Caïn n'est pas la seule tête d'affiche de ce premier tome. Avant le déluge, cela veut dire que fort naturellement, Noé est de la partie. Le patriarche chargé de repeupler la Terre après la colère divine et la noyade généralisée est ici présenté de bien singulière façon. Lui aussi est un guerrier barbare, une sorte de braconnier/esclavagiste qui se plait à semer la destruction, à imposer la loi du plus fort. Il est engagé dans le processus de construction de son arche, mais c'est une véritable ordure, loin de ce que nous expliquent les textes sacrés. Forcément le conflit entre Noé et Caïn ne va pas tarder à exploser, le second cité attendant de croiser la route d'un être assez puissant pour enfin le tuer, et lui offrir ce repos qu'il pourchasse en vain. Au passage, il va sauver Aga, veuve en détresse dont le fils Lodo a été enlevé, et ça va être un vrai carnage organisé, presque à chaque page. The Goddamned, ce n'est pas pour ton petit frère de douze ans.

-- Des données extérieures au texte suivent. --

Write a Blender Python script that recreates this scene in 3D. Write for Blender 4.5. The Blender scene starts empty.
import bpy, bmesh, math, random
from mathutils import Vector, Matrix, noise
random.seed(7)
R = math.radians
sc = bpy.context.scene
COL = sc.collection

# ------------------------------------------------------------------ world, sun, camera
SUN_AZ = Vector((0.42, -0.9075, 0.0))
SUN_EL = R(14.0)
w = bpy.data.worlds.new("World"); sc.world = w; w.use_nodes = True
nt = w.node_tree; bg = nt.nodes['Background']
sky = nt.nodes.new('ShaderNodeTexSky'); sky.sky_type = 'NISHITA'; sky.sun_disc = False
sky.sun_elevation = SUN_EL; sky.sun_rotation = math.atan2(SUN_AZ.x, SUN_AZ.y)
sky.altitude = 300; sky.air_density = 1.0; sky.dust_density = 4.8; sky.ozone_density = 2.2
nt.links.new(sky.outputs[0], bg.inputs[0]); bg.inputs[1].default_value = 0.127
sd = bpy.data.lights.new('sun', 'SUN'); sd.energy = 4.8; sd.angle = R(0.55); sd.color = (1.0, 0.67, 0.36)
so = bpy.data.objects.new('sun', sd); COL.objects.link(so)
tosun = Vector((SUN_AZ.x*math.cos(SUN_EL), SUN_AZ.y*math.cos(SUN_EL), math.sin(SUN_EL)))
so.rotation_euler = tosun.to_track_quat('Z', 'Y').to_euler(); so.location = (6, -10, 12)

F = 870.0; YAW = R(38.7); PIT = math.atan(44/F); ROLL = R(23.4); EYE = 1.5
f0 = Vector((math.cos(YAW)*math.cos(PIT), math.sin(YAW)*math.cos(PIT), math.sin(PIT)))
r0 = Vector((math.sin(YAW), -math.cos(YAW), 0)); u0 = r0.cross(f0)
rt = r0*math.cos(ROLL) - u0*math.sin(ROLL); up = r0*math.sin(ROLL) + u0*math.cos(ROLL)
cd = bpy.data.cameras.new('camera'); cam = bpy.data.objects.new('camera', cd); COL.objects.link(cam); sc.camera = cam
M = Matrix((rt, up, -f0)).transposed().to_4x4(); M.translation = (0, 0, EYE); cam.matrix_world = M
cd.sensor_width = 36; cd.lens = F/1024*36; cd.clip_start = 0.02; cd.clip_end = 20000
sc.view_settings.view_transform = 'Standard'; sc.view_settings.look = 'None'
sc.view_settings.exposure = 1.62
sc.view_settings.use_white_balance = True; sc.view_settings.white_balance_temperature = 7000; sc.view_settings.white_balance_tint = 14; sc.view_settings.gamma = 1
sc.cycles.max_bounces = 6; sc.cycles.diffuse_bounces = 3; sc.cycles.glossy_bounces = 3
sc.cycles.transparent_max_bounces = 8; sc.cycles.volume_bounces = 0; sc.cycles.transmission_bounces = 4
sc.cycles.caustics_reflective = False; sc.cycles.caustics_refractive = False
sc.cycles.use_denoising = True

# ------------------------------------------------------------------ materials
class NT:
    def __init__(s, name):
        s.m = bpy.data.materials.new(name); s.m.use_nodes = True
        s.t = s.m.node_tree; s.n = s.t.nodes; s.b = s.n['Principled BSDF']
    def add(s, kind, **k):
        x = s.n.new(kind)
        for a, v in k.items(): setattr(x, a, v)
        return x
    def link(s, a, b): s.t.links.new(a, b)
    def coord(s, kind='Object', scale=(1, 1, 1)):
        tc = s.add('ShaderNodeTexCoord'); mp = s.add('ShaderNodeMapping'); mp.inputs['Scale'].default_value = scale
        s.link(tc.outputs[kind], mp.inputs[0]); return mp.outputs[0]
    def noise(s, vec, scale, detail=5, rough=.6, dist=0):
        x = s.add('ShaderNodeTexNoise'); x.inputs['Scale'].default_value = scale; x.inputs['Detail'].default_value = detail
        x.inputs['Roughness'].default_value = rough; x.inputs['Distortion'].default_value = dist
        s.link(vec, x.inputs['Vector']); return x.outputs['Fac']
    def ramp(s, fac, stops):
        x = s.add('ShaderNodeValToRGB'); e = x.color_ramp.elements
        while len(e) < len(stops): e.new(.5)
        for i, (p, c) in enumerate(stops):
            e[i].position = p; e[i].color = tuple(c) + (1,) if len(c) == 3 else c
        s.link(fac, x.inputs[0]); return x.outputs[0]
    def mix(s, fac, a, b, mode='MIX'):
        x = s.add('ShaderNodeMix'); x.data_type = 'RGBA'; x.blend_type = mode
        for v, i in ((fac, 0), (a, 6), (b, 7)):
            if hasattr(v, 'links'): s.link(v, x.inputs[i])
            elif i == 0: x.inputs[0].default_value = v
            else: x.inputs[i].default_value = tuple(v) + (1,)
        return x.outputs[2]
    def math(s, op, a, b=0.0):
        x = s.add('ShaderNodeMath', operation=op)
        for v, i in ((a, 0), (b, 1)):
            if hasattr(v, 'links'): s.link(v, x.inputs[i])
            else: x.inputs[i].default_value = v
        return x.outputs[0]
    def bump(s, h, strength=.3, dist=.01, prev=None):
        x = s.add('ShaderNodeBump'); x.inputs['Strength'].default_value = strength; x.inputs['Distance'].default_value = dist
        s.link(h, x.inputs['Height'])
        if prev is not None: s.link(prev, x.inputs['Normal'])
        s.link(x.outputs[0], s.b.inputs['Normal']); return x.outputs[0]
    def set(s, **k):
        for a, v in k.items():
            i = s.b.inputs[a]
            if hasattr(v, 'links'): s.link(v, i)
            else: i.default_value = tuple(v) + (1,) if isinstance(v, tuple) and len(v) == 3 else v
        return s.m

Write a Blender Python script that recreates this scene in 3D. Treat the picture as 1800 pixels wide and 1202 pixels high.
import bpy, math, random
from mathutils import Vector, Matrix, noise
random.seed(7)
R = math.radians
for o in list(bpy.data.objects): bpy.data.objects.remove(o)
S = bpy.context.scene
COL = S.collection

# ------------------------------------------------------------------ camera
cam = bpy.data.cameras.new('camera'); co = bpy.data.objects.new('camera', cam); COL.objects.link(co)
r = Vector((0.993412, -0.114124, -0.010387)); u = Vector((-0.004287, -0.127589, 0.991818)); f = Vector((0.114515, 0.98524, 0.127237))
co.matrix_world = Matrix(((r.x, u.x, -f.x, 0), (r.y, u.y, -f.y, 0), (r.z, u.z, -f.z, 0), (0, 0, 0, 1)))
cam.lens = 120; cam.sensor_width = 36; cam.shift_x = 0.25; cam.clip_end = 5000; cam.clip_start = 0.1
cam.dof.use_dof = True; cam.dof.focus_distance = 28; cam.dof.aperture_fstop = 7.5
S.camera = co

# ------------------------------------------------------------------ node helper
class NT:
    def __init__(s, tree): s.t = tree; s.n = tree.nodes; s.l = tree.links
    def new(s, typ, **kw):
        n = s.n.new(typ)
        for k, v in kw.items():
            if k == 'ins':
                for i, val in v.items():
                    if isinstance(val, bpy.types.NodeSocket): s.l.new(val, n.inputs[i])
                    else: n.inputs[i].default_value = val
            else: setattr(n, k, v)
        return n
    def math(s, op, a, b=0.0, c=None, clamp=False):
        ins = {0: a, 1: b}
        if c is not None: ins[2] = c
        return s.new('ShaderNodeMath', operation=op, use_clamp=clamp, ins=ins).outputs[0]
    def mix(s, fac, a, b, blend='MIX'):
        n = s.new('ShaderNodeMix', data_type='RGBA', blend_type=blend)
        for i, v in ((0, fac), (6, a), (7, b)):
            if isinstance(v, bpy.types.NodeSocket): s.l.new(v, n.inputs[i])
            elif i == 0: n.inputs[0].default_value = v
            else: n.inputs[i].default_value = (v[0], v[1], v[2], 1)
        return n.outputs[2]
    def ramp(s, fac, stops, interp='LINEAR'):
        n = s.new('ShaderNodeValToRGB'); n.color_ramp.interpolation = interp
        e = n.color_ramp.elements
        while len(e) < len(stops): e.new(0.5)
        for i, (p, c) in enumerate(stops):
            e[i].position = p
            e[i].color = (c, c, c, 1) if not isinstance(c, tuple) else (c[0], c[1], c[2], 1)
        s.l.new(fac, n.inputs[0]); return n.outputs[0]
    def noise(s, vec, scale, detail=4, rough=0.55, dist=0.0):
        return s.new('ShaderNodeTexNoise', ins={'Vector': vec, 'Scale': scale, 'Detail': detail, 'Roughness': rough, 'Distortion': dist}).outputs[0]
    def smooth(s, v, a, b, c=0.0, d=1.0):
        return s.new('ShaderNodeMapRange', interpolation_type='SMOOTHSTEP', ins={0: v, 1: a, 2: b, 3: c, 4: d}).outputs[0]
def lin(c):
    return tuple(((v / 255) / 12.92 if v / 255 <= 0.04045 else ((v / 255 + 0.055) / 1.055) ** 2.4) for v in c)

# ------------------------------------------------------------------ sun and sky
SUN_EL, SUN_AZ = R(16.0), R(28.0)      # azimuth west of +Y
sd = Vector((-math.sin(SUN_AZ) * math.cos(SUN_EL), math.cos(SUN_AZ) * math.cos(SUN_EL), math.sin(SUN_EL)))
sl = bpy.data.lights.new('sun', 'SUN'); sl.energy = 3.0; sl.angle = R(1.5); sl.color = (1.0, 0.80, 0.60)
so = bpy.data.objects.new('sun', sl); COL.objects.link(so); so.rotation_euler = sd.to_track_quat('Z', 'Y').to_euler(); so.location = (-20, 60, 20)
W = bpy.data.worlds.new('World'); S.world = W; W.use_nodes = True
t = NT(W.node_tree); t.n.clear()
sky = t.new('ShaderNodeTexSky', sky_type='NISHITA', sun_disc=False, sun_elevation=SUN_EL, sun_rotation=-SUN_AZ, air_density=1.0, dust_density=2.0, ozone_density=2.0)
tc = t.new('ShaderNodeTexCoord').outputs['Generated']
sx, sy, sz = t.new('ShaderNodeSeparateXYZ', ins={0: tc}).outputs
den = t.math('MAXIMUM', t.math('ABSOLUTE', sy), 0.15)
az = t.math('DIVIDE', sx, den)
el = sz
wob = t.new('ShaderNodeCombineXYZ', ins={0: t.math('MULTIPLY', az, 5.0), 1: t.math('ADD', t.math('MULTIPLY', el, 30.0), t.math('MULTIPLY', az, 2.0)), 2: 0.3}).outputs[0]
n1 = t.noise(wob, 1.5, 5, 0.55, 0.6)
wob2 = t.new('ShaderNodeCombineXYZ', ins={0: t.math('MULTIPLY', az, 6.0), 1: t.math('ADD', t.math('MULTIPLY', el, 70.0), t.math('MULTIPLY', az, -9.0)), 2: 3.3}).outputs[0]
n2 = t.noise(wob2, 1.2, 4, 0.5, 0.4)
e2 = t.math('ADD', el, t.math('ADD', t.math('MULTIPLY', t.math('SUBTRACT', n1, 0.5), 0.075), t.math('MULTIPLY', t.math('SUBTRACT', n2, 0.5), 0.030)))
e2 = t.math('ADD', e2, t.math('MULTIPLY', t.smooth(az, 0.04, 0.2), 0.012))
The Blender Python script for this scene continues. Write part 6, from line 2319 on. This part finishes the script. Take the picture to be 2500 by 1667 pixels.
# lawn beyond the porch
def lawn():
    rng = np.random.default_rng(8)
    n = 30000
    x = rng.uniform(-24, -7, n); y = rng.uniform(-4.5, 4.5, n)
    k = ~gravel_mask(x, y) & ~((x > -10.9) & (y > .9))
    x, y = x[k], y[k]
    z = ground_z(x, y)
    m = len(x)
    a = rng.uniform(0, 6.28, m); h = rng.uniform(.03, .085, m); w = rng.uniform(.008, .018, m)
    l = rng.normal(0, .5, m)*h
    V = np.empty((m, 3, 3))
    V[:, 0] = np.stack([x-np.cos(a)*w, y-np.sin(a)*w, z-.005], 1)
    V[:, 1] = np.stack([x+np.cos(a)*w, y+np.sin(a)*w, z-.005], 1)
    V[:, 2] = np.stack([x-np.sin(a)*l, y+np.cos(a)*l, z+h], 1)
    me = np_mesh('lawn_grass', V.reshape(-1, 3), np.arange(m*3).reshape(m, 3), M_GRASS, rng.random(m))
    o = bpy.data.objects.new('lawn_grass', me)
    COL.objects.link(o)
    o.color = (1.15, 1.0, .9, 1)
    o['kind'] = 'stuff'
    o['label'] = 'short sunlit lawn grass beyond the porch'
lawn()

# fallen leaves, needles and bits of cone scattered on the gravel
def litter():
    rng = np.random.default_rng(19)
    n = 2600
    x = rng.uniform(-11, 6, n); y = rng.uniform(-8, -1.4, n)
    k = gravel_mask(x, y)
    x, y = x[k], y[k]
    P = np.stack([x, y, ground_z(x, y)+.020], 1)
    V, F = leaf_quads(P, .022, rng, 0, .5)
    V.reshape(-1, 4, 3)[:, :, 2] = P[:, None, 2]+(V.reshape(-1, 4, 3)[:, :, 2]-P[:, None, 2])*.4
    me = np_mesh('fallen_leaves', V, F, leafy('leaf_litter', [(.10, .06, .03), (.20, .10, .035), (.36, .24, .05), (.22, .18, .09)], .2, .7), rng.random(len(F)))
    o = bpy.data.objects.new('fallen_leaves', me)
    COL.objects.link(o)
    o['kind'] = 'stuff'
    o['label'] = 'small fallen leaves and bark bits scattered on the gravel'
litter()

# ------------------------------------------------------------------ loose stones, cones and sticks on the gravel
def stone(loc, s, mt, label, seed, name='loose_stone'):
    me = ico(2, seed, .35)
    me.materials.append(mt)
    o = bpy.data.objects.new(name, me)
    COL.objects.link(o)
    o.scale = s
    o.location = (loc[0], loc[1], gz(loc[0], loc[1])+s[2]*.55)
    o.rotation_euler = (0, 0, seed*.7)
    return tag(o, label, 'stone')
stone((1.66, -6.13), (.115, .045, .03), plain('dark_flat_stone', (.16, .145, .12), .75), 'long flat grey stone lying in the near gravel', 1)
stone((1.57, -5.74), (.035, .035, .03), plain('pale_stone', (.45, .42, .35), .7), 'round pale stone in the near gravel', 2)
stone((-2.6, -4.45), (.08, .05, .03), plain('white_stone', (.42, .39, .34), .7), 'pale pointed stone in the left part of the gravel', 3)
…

Le dessin est l'oeuvre de R.M.Guéra, qui retrouve ainsi Jason Aaron, après l'excellente série Scalped. Désolation, sauvagerie, esthétique du sale et du délitement, c'est horrible et en même temps c'est beau, puissant, prenant. Assurément, l'artiste est à sa place, et peu d'autres auraient pu fournir un travail aussi pertinent. Les couleurs de Giulia Brusco magnifient cette apocalypse annoncée, dans un univers condamnée où aucune lueur d'espoir ne survient, sauf lors d'un bref flash-back lumineux et sarcastique.
The Goddamned a tout pour être une des grandes séries phares de l'été. A dix euros, le tome un semble se vendre à merveille, et Urban Comics tient là une oeuvre qu'on pressent majeure et incontournable.